The trial court held that CDS was a state actor and that the skirts requirement violates the Equal Protection Clause of the U.S. Constitution. However, the trial court held that RBA was not a state actor because it did not have a sufficiently close tie to the state to qualify as a state actor. On the Title IX claim, however, the trial court held that dress codes are categorically exempt from Title IX’s prohibition against gender discrimination. The court reasoned that when the U.S. Department of Education rescinded a prior regulation governing dress codes, the Department had reasonably concluded that Congress did not intend for such policies to be subject to Title IX. The case was appealed to the Fourth Circuit Court of Appeals.

The Fourth Circuit held that CDS was a state actor for purposes of the Equal Protection claim.

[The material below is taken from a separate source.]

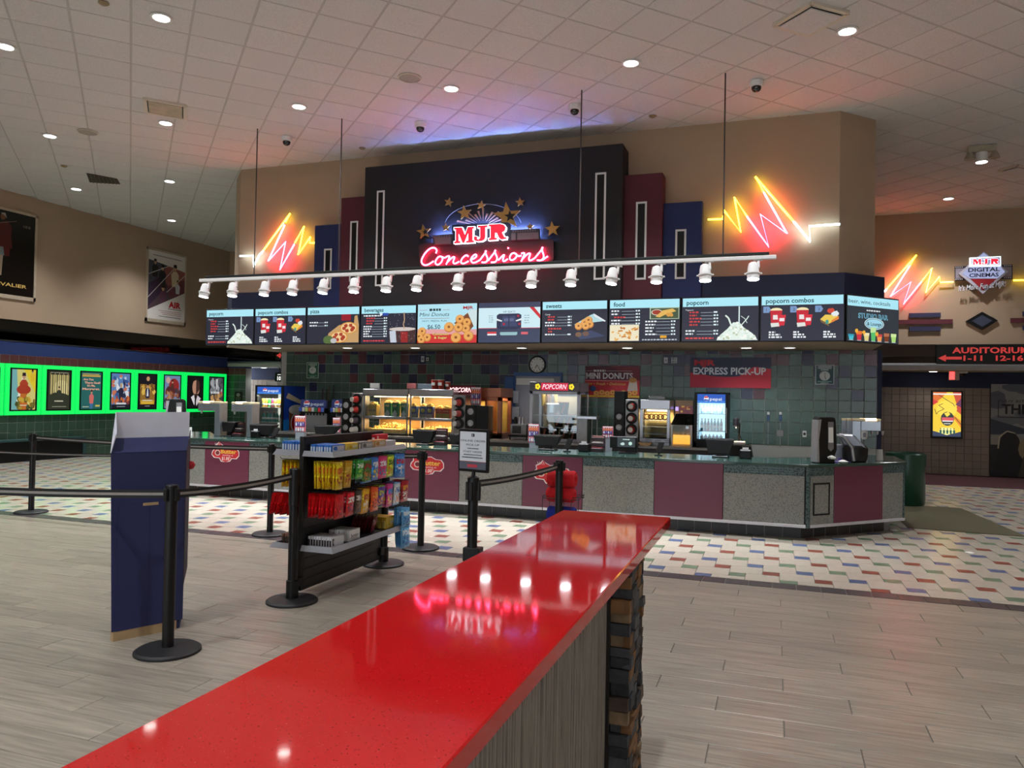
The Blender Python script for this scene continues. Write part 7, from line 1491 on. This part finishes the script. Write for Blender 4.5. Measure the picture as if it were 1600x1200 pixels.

A private actor can engage in state action when there is a “sufficiently close nexus” between the actor’s challenged action and the state so that the challenged action may be fairly treated as that of the state. Here, North Carolina charter schools receive per-pupil funding from the state and receives 95% of its funding directly from public sources. Additionally, the state of North Carolina is required to provide free elementary and secondary education to the state’s residents, and the state has delegated this obligation to charters schools by virtue of their charter with the state.

However, the Fourth Circuit held that RBA was not a state actor for purposes of the Equal Protection claim. RBA, a for-profit management company, has no direct relationship with the state and is not a party to the charter agreement between CDS and North Carolina. Accordingly, RBA’s actions are not “fairly attributable” to the state.

As to the merits of the Equal Protection claim, the Fourth Circuit held that the skirts requirement blatantly perpetuates harmful gender stereotypes. CDS imposed the requirements with the express purpose of conveying to children that girls are “fragile,” require protection from boys, and warrant different treatment from male students – which are stereotypes that have adverse consequences to girls.

The Fourth Circuit also held that RBA was subject to Title IX because it is a recipient of federal funds through its intermediary, CDS. The Court remanded the case back to the trial court because it failed to consider whether the plaintiffs were treated worse than similar situated male students.

Peltier v. Charter Day Sch., Inc. (4th Cir. June 14, 2022) __ F.4th__ [2022 WL 2128579].

Note:

Title IX applies to schools, universities, and colleges that accept federal financial assistance whether they are public or private institutions. This case is an important reminder that accepting state or federal funds may require private schools to comply with, and may create liability under, state and federal laws that these schools may not otherwise be subject to. Here, RBS was subject to Title IX because it managed the charter school’s day-to-day operations.